▶ Problem statement: Which lines below hold the word "from"? Report each one.

· · · · · · ·

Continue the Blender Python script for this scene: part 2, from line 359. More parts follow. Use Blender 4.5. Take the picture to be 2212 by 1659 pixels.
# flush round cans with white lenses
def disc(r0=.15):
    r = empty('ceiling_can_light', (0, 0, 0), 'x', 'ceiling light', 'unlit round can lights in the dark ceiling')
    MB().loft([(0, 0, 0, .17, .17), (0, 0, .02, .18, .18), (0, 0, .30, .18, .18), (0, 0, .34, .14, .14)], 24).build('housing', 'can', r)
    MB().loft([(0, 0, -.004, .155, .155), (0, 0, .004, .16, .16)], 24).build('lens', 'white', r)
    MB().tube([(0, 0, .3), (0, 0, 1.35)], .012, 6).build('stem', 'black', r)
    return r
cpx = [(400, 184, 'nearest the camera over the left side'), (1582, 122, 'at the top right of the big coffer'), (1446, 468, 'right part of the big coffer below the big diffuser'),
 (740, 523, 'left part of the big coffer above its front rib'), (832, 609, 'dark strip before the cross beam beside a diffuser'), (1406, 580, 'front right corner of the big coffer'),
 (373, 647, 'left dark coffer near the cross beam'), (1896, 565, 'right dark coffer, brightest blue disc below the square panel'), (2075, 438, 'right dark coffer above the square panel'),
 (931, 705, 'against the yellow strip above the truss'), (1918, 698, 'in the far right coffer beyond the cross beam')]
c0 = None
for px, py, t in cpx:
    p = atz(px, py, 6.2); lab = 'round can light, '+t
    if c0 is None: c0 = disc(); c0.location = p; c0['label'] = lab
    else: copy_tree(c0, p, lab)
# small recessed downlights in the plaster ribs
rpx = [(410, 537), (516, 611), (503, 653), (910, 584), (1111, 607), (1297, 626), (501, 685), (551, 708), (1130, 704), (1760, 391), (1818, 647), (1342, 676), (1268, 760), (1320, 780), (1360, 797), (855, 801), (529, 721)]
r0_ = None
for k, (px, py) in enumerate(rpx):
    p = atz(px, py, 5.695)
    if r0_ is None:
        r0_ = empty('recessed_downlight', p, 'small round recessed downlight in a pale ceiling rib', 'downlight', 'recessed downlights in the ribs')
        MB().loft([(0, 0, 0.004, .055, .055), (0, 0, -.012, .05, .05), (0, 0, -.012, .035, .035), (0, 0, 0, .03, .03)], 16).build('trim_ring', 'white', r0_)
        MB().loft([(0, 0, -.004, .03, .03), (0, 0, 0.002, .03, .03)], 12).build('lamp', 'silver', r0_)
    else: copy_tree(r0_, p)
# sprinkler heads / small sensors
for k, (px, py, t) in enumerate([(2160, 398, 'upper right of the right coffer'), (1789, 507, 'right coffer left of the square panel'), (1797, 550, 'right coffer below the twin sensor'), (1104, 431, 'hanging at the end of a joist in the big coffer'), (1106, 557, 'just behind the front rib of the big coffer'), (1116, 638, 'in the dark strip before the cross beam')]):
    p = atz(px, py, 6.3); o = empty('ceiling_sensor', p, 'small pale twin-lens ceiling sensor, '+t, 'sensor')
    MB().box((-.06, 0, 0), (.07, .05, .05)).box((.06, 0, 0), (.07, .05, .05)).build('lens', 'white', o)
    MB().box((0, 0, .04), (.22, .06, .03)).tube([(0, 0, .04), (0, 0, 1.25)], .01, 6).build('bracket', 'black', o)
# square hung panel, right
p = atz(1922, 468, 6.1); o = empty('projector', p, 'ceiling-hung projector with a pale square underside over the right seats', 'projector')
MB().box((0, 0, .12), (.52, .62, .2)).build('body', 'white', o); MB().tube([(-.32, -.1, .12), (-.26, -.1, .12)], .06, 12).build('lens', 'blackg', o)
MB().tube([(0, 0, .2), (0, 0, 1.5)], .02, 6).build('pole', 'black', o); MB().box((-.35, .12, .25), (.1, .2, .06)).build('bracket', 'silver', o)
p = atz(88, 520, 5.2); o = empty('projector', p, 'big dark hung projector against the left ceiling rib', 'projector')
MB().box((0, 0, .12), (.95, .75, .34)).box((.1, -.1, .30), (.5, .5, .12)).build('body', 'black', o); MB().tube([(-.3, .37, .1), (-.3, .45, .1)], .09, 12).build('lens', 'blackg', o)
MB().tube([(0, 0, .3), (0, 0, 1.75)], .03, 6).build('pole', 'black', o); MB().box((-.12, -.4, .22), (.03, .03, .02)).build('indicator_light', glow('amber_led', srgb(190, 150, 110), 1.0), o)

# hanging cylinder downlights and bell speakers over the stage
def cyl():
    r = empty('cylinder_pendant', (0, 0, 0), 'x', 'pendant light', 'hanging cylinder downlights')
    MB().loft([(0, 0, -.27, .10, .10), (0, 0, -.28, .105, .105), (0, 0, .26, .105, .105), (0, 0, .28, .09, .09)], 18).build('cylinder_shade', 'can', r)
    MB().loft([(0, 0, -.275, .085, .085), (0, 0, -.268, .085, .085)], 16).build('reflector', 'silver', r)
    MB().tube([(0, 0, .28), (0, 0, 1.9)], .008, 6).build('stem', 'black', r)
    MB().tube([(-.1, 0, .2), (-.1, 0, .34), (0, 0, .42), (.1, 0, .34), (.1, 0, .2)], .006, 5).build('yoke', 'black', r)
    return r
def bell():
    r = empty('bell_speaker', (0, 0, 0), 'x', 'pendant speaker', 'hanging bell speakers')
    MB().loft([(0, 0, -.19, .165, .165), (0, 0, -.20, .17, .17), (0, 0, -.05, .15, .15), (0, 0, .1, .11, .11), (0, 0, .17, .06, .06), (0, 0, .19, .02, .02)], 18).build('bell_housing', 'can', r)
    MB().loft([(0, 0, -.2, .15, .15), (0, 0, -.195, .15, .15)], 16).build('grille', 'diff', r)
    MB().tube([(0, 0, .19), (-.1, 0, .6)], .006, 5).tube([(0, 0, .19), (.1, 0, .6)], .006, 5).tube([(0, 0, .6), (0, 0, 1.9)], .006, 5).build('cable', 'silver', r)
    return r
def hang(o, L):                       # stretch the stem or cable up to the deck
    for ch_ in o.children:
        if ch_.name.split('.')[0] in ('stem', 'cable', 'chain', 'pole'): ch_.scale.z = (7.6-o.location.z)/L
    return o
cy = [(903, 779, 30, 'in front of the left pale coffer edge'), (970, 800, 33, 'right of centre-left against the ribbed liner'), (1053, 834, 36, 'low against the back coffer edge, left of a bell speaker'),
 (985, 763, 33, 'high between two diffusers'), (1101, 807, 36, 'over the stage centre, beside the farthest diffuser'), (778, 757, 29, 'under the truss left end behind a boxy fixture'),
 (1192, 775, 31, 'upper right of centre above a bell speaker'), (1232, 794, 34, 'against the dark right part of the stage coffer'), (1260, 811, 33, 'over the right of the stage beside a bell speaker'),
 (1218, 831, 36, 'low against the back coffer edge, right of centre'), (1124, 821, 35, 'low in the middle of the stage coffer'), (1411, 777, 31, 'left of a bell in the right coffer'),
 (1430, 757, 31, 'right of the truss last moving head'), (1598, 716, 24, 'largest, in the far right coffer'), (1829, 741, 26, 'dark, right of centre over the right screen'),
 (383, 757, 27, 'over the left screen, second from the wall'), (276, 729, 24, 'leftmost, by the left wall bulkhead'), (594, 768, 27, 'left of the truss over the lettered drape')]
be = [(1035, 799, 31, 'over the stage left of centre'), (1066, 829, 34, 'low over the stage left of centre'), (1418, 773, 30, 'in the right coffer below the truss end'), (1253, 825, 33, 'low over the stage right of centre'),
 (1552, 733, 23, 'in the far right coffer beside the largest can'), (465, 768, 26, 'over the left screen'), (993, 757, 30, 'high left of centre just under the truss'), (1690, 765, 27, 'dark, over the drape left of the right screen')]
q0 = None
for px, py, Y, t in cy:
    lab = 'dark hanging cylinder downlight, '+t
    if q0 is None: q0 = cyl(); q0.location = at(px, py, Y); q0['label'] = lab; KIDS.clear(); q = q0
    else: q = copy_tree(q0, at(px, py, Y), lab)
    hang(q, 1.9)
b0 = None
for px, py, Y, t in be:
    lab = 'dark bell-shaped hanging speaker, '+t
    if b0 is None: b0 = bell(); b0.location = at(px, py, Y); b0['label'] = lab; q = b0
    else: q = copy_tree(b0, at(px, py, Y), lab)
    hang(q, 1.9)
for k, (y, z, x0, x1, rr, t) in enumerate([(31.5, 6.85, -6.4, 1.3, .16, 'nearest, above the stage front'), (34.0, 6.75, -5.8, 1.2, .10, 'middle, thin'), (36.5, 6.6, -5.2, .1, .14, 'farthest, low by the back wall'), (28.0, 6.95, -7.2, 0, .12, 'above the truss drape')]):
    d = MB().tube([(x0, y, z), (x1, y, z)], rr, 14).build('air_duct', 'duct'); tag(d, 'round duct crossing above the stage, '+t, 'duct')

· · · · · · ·

▶ Expected answer:
Continue the Blender Python script for this scene: part 2, from line 359. More parts follow. Use Blender 4.5. Take the picture to be 2212 by 1659 pixels.
 (383, 757, 27, 'over the left screen, second from the wall'), (276, 729, 24, 'leftmost, by the left wall bulkhead'), (594, 768, 27, 'left of the truss over the lettered drape')]